Suppose, instead, that law were a framework that supported the complex structure of our social lives, as a trellis supports a climbing rose. If so, laws should be few, simple, unobtrusive and easy to avoid breaking. They are there not for themselves, but to allow the rose to flourish, so to speak. To break them is very serious: if the trellis breaks, the whole rose collapses. But no one would ever confuse keeping the law with living well, just as no one would think that a bare trellis was a rose.

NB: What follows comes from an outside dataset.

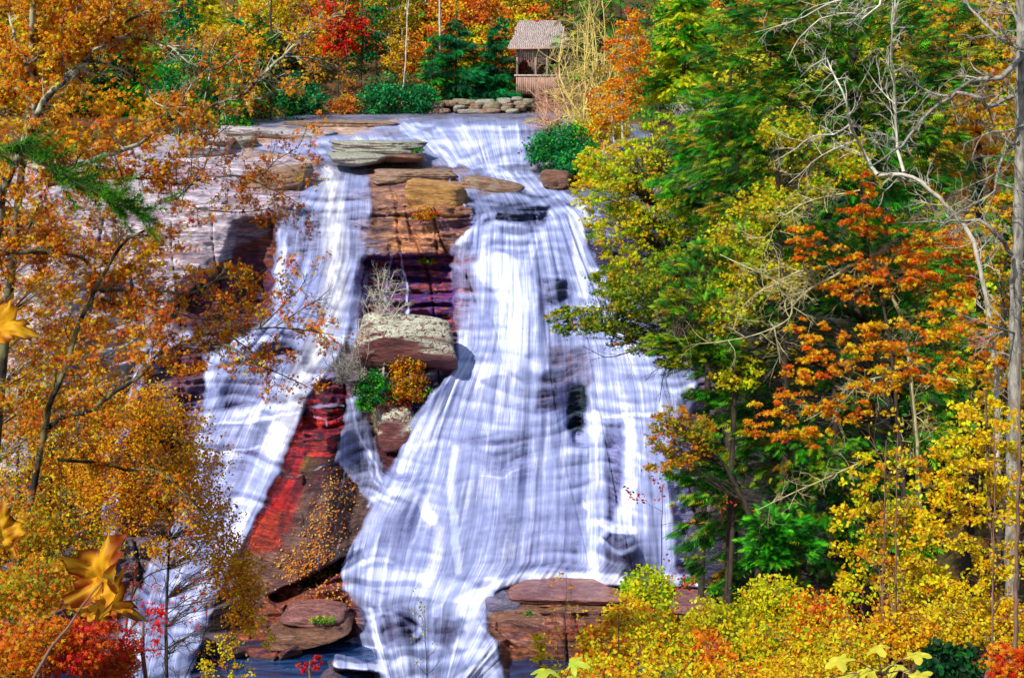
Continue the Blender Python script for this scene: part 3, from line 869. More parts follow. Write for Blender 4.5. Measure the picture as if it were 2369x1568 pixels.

The Ten Commandments are examples of this kind of law, basic principles that provide the structures - those of religion, family, property, physical safety and honest communication - within which we can learn to live well. On this view, living a good life means more than keeping the law, for two reasons. First, the laws do not say very much about what to do: most of the time we need to rely on custom and experience, on shared thoughtfulness and intelligence, and on common sense.

Secondly, it matters not only what you do, but why and how you do it. A responsible mother, you might say, prevents her young daughter from shoplifting. But she is not a good mother if she does so by chaining her to the bed; nor if she does so only out of fear of being fined. Actions are not enough; her heart needs to be in the right place.

If law is a jelly mould, then goodness is nothing but actions; if the law is a trellis, then living well involves our character, our motives, our desires. That is why the politicians cannot pass laws to make us good. What they can do, however, is support the trellis on which the roses may grow. They can, for example, do their best to eliminate extreme poverty and to strengthen the institution of marriage. (Wise use of the law is not the preserve of either the political "right" or the political "left".) Neither poverty nor broken homes inevitably turn children into "young thugs", but sufficiency and solid marriages will enable them to be both happier and less likely to stray.

Jesus came "not to abolish the Law, but to fulfil it" (Matthew v,17). He fulfilled it by proclaiming, and living out to the bitter end, a gospel of love. As we prepare to celebrate the beginning of that story, two weeks today, we might examine our own assumptions about the job that laws should do. Are they there to tell people what to do? Or are they for freeing us to learn how to love?